While Harry’s tournament tests are often dark and scary, his confrontations with his own insecurities and new discoveries about the opposite sex lend a very welcome sense of humor to the film. Newell does a great job with his leads and Radcliffe, Watson and Grint (as well as the rest of the young cast) do a great job of bringing that period of adolescence, sometimes uncomfortably but always entertainingly, to life.

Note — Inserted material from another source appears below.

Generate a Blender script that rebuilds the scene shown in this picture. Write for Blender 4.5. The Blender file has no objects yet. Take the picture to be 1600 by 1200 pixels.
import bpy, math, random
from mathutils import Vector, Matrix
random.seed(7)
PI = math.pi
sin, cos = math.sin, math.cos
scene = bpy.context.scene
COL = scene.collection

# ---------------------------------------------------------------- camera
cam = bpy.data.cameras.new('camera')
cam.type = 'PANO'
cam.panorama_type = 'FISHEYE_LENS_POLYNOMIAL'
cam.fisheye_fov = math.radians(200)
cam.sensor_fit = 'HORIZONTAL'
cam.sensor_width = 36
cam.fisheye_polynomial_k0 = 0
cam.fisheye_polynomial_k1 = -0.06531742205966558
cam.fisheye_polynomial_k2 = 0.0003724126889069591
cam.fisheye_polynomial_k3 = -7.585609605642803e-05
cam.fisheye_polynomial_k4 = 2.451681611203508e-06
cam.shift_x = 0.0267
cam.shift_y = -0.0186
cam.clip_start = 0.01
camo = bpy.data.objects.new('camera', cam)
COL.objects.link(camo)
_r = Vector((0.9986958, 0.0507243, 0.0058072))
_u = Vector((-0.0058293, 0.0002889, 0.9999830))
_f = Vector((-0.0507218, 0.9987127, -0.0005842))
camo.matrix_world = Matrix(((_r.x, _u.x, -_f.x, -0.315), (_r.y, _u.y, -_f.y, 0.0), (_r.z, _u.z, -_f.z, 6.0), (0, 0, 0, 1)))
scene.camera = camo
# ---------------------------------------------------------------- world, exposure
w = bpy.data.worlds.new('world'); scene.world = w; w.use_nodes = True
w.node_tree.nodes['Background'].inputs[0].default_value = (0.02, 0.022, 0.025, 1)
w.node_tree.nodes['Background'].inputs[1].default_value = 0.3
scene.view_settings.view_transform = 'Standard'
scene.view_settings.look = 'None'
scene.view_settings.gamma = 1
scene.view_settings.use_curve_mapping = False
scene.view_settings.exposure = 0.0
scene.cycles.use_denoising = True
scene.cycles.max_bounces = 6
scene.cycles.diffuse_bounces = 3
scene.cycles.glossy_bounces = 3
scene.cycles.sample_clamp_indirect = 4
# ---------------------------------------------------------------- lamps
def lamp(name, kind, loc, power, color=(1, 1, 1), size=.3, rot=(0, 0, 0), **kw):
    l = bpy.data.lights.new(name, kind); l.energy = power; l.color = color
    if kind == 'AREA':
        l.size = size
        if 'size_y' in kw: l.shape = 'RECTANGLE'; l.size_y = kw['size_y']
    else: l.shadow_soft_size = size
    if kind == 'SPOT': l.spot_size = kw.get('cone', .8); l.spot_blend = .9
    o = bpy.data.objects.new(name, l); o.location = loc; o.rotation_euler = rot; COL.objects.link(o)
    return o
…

Along with the return of superb character actors Maggie Smith (as Professor McGonagall), Alan Rickman (Professor Snape), Robbie Coltrane (gentle giant Hagrid), and Michael Gambon (Professor Dumbledore), Brendan Gleeson scores high marks as the school’s mysterious new Defense Against the Dark Arts teacher, Mad-Eye Moody. But the film series is becoming more and more dependent on the trio of Radcliffe, Watson and Grint, which has grown sturdier as the series has progressed. The three young actors have earned such a level of trust from the audience and have proven to be so endearing that it allows us to root for their characters even as they begin to show their many, burgeoning facets, including some nagging flaws, warts and all. 

Harry Potter and the Goblet of Fire is rated PG-13 for sequences of fantasy violence and frightening images. If you have really young ones interested in seeing the film, it might be wise to check it out first because it’s very intense and might be a bit too much for small children.